→ **GIVEN INFORMATION**:
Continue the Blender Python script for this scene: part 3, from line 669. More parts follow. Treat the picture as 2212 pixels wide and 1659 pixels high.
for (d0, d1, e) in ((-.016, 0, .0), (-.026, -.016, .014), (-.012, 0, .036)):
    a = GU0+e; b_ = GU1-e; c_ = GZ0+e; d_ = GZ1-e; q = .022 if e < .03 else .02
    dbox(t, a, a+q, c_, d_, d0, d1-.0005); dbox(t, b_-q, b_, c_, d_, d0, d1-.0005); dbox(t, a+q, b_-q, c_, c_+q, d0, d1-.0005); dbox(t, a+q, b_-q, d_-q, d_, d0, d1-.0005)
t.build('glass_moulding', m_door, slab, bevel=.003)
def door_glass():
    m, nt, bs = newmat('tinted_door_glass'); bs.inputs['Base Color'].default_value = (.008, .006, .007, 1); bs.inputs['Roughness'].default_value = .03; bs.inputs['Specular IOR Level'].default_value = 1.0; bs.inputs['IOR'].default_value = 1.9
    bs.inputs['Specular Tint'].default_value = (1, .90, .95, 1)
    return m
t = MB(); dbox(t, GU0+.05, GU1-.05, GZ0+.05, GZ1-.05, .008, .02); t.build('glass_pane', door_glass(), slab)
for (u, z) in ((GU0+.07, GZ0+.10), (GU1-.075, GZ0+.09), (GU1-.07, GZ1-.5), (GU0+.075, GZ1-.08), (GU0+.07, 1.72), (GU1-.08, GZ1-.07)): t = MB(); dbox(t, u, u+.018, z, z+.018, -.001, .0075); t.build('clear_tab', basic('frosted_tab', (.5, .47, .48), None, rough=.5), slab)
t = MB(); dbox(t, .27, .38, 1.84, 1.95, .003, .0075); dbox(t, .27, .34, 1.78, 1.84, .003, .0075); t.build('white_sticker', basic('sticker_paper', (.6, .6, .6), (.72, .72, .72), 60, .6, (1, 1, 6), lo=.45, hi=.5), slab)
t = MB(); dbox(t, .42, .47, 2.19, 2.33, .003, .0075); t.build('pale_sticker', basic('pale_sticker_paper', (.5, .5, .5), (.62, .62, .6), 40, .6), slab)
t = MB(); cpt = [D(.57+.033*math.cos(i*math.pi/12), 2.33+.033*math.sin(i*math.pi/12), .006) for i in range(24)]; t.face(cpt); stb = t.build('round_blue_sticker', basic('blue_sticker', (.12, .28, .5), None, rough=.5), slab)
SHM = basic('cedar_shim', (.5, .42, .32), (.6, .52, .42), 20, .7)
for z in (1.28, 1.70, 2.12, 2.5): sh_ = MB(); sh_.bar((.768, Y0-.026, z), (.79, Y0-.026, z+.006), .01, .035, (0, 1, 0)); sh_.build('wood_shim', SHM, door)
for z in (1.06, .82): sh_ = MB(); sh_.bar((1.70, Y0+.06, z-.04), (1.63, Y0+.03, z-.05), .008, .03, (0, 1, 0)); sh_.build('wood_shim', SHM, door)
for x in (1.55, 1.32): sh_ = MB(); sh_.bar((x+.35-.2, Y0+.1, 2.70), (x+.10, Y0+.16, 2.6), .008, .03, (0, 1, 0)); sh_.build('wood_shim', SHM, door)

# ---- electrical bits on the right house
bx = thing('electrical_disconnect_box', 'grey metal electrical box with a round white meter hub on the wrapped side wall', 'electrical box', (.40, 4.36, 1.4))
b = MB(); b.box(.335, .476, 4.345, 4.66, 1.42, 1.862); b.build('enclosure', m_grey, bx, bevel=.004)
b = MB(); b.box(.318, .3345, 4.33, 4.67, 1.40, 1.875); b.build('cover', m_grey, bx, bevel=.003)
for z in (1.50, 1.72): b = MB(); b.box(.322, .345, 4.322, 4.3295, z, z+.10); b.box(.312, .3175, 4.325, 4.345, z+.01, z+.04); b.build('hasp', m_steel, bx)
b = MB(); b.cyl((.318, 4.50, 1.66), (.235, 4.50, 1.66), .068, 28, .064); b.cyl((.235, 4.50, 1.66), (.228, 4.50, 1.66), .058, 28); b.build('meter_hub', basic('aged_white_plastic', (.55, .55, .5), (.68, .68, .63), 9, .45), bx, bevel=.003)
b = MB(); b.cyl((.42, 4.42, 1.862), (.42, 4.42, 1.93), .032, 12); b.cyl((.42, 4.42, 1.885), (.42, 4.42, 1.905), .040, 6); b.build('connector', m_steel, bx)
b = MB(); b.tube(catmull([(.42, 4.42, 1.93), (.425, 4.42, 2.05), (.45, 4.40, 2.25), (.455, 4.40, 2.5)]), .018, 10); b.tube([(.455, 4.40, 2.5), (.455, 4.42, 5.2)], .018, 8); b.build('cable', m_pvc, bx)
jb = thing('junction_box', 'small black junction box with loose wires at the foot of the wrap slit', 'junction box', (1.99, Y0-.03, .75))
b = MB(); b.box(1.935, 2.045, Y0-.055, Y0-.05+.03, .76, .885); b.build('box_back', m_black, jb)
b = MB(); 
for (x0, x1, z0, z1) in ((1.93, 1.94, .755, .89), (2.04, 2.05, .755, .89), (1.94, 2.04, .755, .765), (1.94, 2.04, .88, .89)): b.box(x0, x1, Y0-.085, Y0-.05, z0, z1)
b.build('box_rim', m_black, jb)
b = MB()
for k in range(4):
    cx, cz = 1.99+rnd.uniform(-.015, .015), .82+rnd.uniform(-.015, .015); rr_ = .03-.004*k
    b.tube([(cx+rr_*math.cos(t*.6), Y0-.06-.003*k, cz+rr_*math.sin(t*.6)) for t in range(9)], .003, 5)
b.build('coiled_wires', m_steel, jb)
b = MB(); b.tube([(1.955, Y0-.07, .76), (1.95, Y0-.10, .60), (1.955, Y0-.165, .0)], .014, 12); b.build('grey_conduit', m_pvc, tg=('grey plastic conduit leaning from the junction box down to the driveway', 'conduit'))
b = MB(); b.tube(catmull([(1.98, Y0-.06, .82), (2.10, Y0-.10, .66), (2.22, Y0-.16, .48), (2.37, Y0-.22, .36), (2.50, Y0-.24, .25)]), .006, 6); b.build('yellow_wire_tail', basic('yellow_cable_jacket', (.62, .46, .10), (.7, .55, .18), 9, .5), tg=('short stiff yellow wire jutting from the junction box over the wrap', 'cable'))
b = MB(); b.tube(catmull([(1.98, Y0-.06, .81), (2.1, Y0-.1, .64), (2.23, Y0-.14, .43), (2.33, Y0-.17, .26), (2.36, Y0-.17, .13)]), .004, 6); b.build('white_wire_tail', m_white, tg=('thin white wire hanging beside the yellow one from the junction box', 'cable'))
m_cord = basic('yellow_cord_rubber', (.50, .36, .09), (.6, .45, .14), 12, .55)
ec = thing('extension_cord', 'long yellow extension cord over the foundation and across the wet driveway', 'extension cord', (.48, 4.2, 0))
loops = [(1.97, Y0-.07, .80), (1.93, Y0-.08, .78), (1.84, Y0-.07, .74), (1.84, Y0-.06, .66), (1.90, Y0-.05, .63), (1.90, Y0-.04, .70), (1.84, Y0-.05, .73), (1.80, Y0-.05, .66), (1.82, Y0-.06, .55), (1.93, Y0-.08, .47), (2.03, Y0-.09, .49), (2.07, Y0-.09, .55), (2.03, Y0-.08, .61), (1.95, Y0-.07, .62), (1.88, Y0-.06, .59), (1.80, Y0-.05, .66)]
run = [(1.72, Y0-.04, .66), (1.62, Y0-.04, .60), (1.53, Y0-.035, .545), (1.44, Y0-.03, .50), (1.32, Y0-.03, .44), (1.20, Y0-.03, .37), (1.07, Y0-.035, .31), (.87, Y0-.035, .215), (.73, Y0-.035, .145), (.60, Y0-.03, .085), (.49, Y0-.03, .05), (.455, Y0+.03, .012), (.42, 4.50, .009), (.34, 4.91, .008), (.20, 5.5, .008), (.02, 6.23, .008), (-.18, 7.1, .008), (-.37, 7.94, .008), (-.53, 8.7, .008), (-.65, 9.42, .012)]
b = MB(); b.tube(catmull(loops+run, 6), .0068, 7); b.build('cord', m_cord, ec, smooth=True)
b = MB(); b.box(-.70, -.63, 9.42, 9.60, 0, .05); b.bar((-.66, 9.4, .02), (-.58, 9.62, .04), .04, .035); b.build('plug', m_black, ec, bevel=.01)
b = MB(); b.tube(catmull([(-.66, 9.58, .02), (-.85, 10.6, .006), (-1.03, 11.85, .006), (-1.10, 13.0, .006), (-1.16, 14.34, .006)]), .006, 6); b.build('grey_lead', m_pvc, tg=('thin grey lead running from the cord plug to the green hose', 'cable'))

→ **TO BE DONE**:
Pick out each line containing the string "from" and copy it.

→ **CORRECT ANSWER**:
Continue the Blender Python script for this scene: part 3, from line 669. More parts follow. Treat the picture as 2212 pixels wide and 1659 pixels high.
b = MB(); b.tube([(1.955, Y0-.07, .76), (1.95, Y0-.10, .60), (1.955, Y0-.165, .0)], .014, 12); b.build('grey_conduit', m_pvc, tg=('grey plastic conduit leaning from the junction box down to the driveway', 'conduit'))
b = MB(); b.tube(catmull([(1.98, Y0-.06, .82), (2.10, Y0-.10, .66), (2.22, Y0-.16, .48), (2.37, Y0-.22, .36), (2.50, Y0-.24, .25)]), .006, 6); b.build('yellow_wire_tail', basic('yellow_cable_jacket', (.62, .46, .10), (.7, .55, .18), 9, .5), tg=('short stiff yellow wire jutting from the junction box over the wrap', 'cable'))
b = MB(); b.tube(catmull([(1.98, Y0-.06, .81), (2.1, Y0-.1, .64), (2.23, Y0-.14, .43), (2.33, Y0-.17, .26), (2.36, Y0-.17, .13)]), .004, 6); b.build('white_wire_tail', m_white, tg=('thin white wire hanging beside the yellow one from the junction box', 'cable'))
b = MB(); b.tube(catmull([(-.66, 9.58, .02), (-.85, 10.6, .006), (-1.03, 11.85, .006), (-1.10, 13.0, .006), (-1.16, 14.34, .006)]), .006, 6); b.build('grey_lead', m_pvc, tg=('thin grey lead running from the cord plug to the green hose', 'cable'))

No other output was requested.